CHALLENGE ▸
In the material below, repeat only the lines from the one that holds "0.07, 4.0, rvar=0.08)" through the final line, exactly as they stand.
——————
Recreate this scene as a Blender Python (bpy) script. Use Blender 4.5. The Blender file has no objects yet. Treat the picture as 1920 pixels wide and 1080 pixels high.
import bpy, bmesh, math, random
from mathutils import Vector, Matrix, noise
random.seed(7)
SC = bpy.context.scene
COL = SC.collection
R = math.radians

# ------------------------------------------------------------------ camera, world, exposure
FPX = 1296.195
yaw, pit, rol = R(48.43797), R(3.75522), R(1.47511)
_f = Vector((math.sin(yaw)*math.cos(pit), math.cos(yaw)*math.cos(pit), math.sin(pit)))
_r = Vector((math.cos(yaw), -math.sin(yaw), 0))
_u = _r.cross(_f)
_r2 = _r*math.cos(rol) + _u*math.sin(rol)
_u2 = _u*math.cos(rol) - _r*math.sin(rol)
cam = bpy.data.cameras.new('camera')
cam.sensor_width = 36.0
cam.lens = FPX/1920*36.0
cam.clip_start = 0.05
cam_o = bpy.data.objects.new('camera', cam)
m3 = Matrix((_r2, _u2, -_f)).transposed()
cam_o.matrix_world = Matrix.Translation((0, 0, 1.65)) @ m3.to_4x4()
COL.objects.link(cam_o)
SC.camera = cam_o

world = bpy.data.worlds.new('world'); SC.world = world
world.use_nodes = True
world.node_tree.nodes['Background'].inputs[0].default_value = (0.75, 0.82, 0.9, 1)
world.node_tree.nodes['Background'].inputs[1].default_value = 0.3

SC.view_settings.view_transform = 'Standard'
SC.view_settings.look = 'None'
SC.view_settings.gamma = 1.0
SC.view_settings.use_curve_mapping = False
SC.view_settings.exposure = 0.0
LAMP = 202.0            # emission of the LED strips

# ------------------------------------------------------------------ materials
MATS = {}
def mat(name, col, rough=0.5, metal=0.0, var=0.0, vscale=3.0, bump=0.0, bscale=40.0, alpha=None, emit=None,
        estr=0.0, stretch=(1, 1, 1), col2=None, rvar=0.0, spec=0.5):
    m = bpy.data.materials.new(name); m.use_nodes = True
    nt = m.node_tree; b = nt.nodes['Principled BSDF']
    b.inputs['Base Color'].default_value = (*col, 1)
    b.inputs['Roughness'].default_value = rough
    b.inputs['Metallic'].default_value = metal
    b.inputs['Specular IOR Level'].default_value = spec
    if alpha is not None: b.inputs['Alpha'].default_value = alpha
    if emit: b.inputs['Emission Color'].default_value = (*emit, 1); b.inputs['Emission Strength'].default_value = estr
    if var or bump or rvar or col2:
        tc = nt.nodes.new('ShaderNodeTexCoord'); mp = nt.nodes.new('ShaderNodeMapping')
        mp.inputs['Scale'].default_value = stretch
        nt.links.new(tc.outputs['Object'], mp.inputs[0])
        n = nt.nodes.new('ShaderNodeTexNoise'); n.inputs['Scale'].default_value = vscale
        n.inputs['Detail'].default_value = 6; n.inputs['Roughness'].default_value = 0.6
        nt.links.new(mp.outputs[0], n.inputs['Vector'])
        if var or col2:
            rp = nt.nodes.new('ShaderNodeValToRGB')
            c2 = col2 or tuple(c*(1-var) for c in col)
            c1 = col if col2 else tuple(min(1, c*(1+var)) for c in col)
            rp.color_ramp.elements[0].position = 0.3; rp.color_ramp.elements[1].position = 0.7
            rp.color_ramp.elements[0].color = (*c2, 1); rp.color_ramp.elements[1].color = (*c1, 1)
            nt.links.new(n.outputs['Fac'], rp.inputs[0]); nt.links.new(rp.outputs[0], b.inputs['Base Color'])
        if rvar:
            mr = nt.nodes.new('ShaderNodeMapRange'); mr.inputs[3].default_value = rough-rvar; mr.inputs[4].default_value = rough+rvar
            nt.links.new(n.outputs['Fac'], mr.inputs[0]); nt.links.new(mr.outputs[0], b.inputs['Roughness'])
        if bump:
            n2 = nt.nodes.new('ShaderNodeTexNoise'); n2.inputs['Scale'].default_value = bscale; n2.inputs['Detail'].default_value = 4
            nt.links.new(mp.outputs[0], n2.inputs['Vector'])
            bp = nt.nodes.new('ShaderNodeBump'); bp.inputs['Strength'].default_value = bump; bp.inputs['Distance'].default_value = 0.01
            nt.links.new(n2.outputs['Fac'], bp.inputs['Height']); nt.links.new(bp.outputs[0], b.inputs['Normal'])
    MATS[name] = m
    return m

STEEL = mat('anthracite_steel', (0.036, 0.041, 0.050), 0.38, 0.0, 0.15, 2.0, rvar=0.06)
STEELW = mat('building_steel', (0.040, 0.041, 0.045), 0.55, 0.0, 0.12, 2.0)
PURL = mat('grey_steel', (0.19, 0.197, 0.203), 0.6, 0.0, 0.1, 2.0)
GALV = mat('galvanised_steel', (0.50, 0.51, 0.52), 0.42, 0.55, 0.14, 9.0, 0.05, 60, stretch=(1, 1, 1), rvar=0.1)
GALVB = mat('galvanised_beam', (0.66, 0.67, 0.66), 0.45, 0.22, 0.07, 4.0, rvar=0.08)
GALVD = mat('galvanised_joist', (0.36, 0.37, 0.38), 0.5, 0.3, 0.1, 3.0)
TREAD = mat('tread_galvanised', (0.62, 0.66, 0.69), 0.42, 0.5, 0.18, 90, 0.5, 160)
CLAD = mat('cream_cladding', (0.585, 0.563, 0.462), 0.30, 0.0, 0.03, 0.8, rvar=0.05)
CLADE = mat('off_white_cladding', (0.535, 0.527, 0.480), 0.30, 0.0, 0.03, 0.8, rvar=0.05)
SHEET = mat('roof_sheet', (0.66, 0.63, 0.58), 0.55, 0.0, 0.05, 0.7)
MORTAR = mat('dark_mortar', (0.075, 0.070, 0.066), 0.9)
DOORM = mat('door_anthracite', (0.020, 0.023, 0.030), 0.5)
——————
REPLY ▸
GALVB = mat('galvanised_beam', (0.66, 0.67, 0.66), 0.45, 0.22, 0.07, 4.0, rvar=0.08)
GALVD = mat('galvanised_joist', (0.36, 0.37, 0.38), 0.5, 0.3, 0.1, 3.0)
TREAD = mat('tread_galvanised', (0.62, 0.66, 0.69), 0.42, 0.5, 0.18, 90, 0.5, 160)
CLAD = mat('cream_cladding', (0.585, 0.563, 0.462), 0.30, 0.0, 0.03, 0.8, rvar=0.05)
CLADE = mat('off_white_cladding', (0.535, 0.527, 0.480), 0.30, 0.0, 0.03, 0.8, rvar=0.05)
SHEET = mat('roof_sheet', (0.66, 0.63, 0.58), 0.55, 0.0, 0.05, 0.7)
MORTAR = mat('dark_mortar', (0.075, 0.070, 0.066), 0.9)
DOORM = mat('door_anthracite', (0.020, 0.023, 0.030), 0.5)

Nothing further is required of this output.